その別れが訪れるのが次の瞬間なのか、明日なのか、1年後なのか、死ぬ時なのか。

タイミングはそれぞれ違えど、出会いは別れとセットだ。


人間は、別れを迎える時に、それぞれの人生の中に名前を刻んで去っていく。


ある人は、風が吹けば消えてしまうような砂場に木の枝でそっと書いて去っていく。

またある人は、花束の中にそっと手紙を添えて、渡しながら笑顔で去っていくか、見えるところに静かに置いていってくれる。

さらにまたある人は、「これこそ俺が誇るアートだ!俺自身だ!」と、スプレーで壁に落書きを残して去っていく。


中には、カッと目を見開きながら、逆手に持った刃物で深く刻んでから、力任せに足蹴にして去っていく人もいる。


別れにもいろいろな形がある。


あっさり訪れる別れ。

痛みしかない別れ。

名残惜しくも温かい別れ。

宿命によって無理矢理引き裂かれる、望まない別れ。

長い時間をかけてようやく訪れる別れ。


全てが円満な別れになるわけではない。
むしろ、円満に迎えられる別れのほうが少ない。


別れの前から別れが始まっていることもある。


いつからすれ違い始めたんだろう。

いつから違和感を覚え始めたんだろう。

いつから相手の発する言葉ひとつひとつを辛いと感じるようになったんだろう。

いつから「もう離れたい」という気持ちを押し殺そうとするまで相容れなくなったんだろう。


時計の針は戻らない。

針が音を立てて進んで同じ場所に"戻る"たびに、私たちの心もそれぞれの方向に進んでいる。


まだ出会うには早すぎたのかもしれない。

私たちの中にある"時代"がお互いに追いついていなかったのかもしれない。

あるいは、お互いに何らかの学びをもたらして、役目を終えたのかもしれない。


真相は半分しか分からない。

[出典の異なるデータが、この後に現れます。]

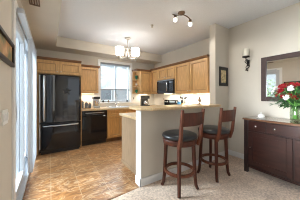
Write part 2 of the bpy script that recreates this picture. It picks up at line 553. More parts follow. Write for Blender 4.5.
def shaker(name, parent, axis, p, a0, a1, z0, z1, m='maple', t=0.03, fr=0.06):
    """A frame-and-panel front; axis 'y': facing -Y at y=p; axis 'x': facing -X at x=p."""
    def bx(s, u0, u1, d0, d1, v0, v1):
        if axis == 'y':
            s.box(u0, u1, p - d1, p - d0, v0, v1)
        else:
            s.box(p - d1, p - d0, u0, u1, v0, v1)
    s = MB()
    bx(s, a0, a0 + fr, 0, t, z0, z1); bx(s, a1 - fr, a1, 0, t, z0, z1)
    bx(s, a0 + fr, a1 - fr, 0, t, z0, z0 + fr); bx(s, a0 + fr, a1 - fr, 0, t, z1 - fr, z1)
    bx(s, a0 + fr, a1 - fr, 0, t * 0.12, z0 + fr, z1 - fr)
    d = s.build(name, m, parent, 0.003)
    if z1 - z0 > 0.2:
        s = MB()
        w = 0.011
        bx(s, a0 + fr, a0 + fr + w, 0, t * 0.5, z0 + fr, z1 - fr); bx(s, a1 - fr - w, a1 - fr, 0, t * 0.5, z0 + fr, z1 - fr)
        bx(s, a0 + fr + w, a1 - fr - w, 0, t * 0.5, z0 + fr, z0 + fr + w); bx(s, a0 + fr + w, a1 - fr - w, 0, t * 0.5, z1 - fr - w, z1 - fr)
        s.build('panel_bead', 'glaze_wood', d)
    return d


def knob(parent, axis, p, a, z, m='nickel', r=0.014):
    s = MB()
    prof = [(r * 0.45, 0), (r * 0.4, 0.012), (r, 0.018), (r * 0.9, 0.027), (0, 0.03)]
    s.lathe(prof, (0, 0, 0), 14)
    rot = Matrix.Rotation(PI / 2, 4, 'X') if axis == 'y' else Matrix.Rotation(-PI / 2, 4, 'Y')
    loc = (a, p, z) if axis == 'y' else (p, a, z)
    bmesh.ops.transform(s.bm, matrix=Matrix.Translation(loc) @ rot, verts=s.bm.verts)
    return s.build('knob', m, parent, smooth=True)


WG = 'maple wall cabinets of the kitchen'


def wall_cab(label, axis, p, back, a0, a1, z0, z1, doors, cornice=True, knobs='c', ends=(0, 0), m='maple'):
    mid = (a0 + a1) / 2
    loc = (mid, (p + back) / 2, z0) if axis == 'y' else ((p + back) / 2, mid, z0)
    c = thing('wall_cabinet', loc, label, 'cabinet', WG)
    if axis == 'y':
        MB().box(a0, a1, p, back, z0, z1).build('body', m, c, 0.002)
        if cornice:
            MB().extrude([(a0 - ends[0], p - 0.02, z1), (a0 - ends[0], p - 0.055, z1 + 0.035), (a0 - ends[0], p - 0.055, z1 + 0.05), (a0 - ends[0], back, z1 + 0.05), (a0 - ends[0], back, z1)], (a1 - a0 + ends[0] + ends[1], 0, 0)).build('cornice', 'cornice_wood', c)
    else:
        MB().box(p, back, a0, a1, z0, z1).build('body', m, c, 0.002)
        if cornice:
            MB().extrude([(p - 0.02, a0 - ends[0], z1), (p - 0.055, a0 - ends[0], z1 + 0.035), (p - 0.055, a0 - ends[0], z1 + 0.05), (back, a0 - ends[0], z1 + 0.05), (back, a0 - ends[0], z1)], (0, a1 - a0 + ends[0] + ends[1], 0)).build('cornice', 'cornice_wood', c)
    w = (a1 - a0) / doors
    for i in range(doors):
        d = shaker('door', c, axis, p, a0 + i * w + 0.008, a0 + (i + 1) * w - 0.008, z0 + 0.012, z1 - 0.012, m, fr=0.055 if w > 0.3 else 0.045)
        side = (1 if i == 0 else -1) if doors == 2 else (1 if knobs == 'r' else -1)
        ka = (a0 + (i + 1) * w - 0.035) if side > 0 else (a0 + i * w + 0.035)
        knob(d, axis, p - 0.03, ka, z0 + 0.06)
    return c


wall_cab('wide maple wall cabinet with two doors above the black fridge', 'y', 3.95, YB - 0.002, -0.285, 0.62, 1.69, 1.99, 2)
wall_cab('single door maple wall cabinet between the fridge and the window', 'y', 4.33, YB - 0.002, 0.625, 1.12, 1.30, 1.99, 1, knobs='r', ends=(0, 0.03))
wall_cab('maple wall cabinet in the corner beside the open end shelf', 'y', 4.33, YB - 0.002, 2.44, 2.865, 1.29, 2.03, 1, knobs='l')
wall_cab('narrow maple wall cabinet in the corner left of the microwave', 'x', 2.87, XK - 0.002, 3.93, 4.325, 1.29, 2.06, 1, knobs='l')
wall_cab('short maple wall cabinet with two doors directly above the microwave', 'x', 2.87, XK - 0.002, 3.152, 3.927, 1.70, 2.06, 2)
wall_cab('maple wall cabinet immediately right of the microwave', 'x', 2.87, XK - 0.002, 2.622, 3.148, 1.29, 2.06, 1, knobs='l')
wall_cab('maple wall cabinet nearest the beige column, last in its row', 'x', 2.87, XK - 0.002, 2.09, 2.618, 1.29, 2.06, 1, knobs='r')

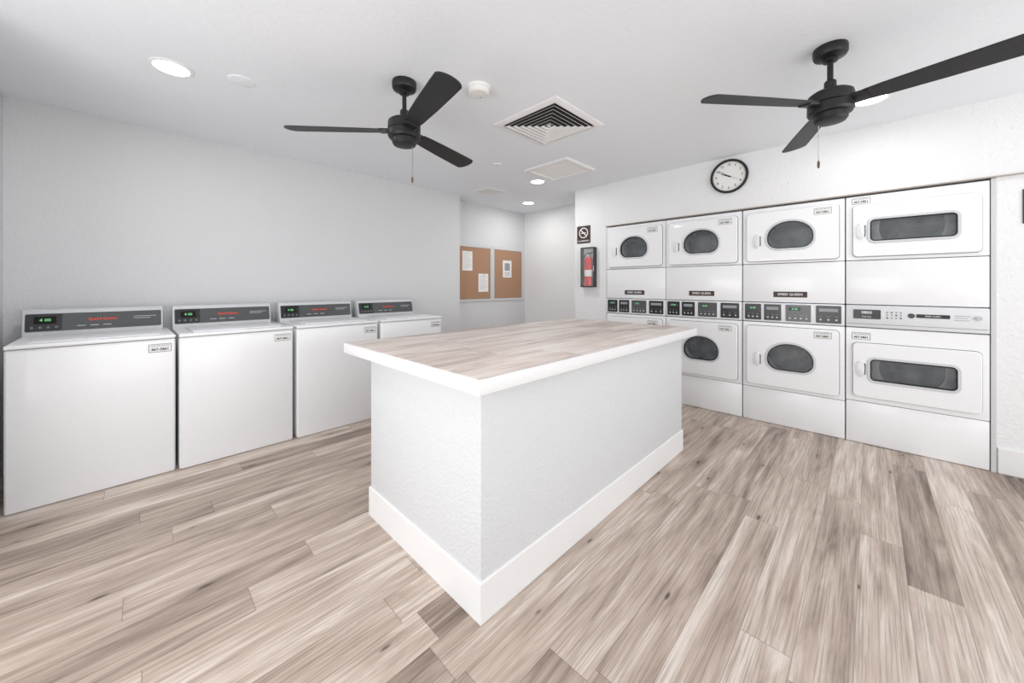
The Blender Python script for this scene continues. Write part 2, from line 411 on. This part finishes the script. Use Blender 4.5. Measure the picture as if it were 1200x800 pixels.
W = .3585
t = thing('stacked_dryer', 'white stacked double dryer with long rectangular windows at the right end of the row', 'dryer', (4.02, -.214, 0), ROT, 'stacked double dryers along the white wall')
wu = (-.220, .220, 1.598, 1.768); wl_ = (-.220, .220, .512, .682)
b = B()
plain_shell(b, W, .003, .331); hollow_shell(b, W, .335, .918, wl_); plain_shell(b, W, 1.104, 1.452); hollow_shell(b, W, 1.456, 1.965, wu)
obj('cabinet', b, M_enam, t)
for z0, z1, w_ in ((1.482, 1.892, wu), (.375, .800, wl_)):
    door(t, -.318, .325, z0, z1, w_, .030, hx=-.272, hz=w_[2]+.085)
    drum(t, (w_[2]+w_[3])/2+.02, .235)
plate(t, -.325, -.215, 1.903, 1.952); plate(t, -.325, -.215, .822, .882)
b = B(); box(b, -W, W, -.008, .60, .924, 1.098, .006, 2); cs = obj('console', b, M_clite, t)
b = B(); prism(b, rr(-.315, -.160, .992, 1.064, .006, 3), -.012, -.006); obj('display_panel', b, M_panel, cs)
text('display_digits', '0800', .030, M_wt, cs, None, -.238, 1.041, -.0125, bold=.0004)
text('display_print', 'MINUTES', .013, M_wt, cs, None, -.238, 1.008, -.0125)
for r_ in range(3):
    for i in range(4): cy_('button', (-.125+i*.024, -.008, 1.006+r_*.021), (-.125+i*.024, -.011, 1.006+r_*.021), .0055, M_mid if (r_+i) % 3 else M_dgrey, cs, n=12)
cy_('round_badge', (0, -.008, 1.028), (0, -.012, 1.028), .018, M_dgrey, cs, n=24)
b = B(); prism(b, rr(.025, .185, 1.016, 1.042, .003, 3), -.0115, -.006); obj('name_strip', b, M_panel, cs)
text('strip_lettering', 'SPEED QUEEN', .012, M_wt, cs, None, .105, 1.029, -.012, bold=.0001)
for z_, x_ in ((1.037, .275), (1.022, .262), (1.006, .27)): bx('console_mark', .205, x_, -.0086, -.008, z_, z_+.003, M_inkg, cs)
cy_('key_lock', (.312, -.008, 1.028), (.312, -.022, 1.028), .014, M_chrome, cs, n=20)
bx('console_line', -.35, .35, -.0085, -.007, .950, .953, M_inkg, cs)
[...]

「ありがとう」も「ごめんなさい」も、相手がいない今は、どう頑張っても半分までしか満たせない。


私たちは、Y字路に辿り着いて、違う方向を選んだ。


「じゃあ私(俺)、右だから」

『俺(私)は左』


「それじゃ』


ただそれだけかもしれなくても。他にやりようがなかったとしても。


時間という風が吹くにつれて、相手が残していったはずの名前すらも風化して、ぼんやりと残る影しか思い出せなくなる時が来るのかもしれない。


それでも、人生におけるこのタイミングで何かを考えるきっかけになったのであれば、きっと、短い間でも関わる意味はあったんだろうと思う。


今はそれぞれの道を選んだとしても、引き寄せあってか、お互いにまた顔を合わせて、「あの時は合わないって思ってあの道を選んだけど、わからんもんだね」と笑い合える日が来るかもしれない。人生というのはわからないものだ。


出会うのが早すぎたのであっても。

次に会うのが来世であっても。

本当にもう二度と会うことがないとしても。


とりあえず、今は、さようなら。

また言葉を交わすかもしれないその時まで、お元気で。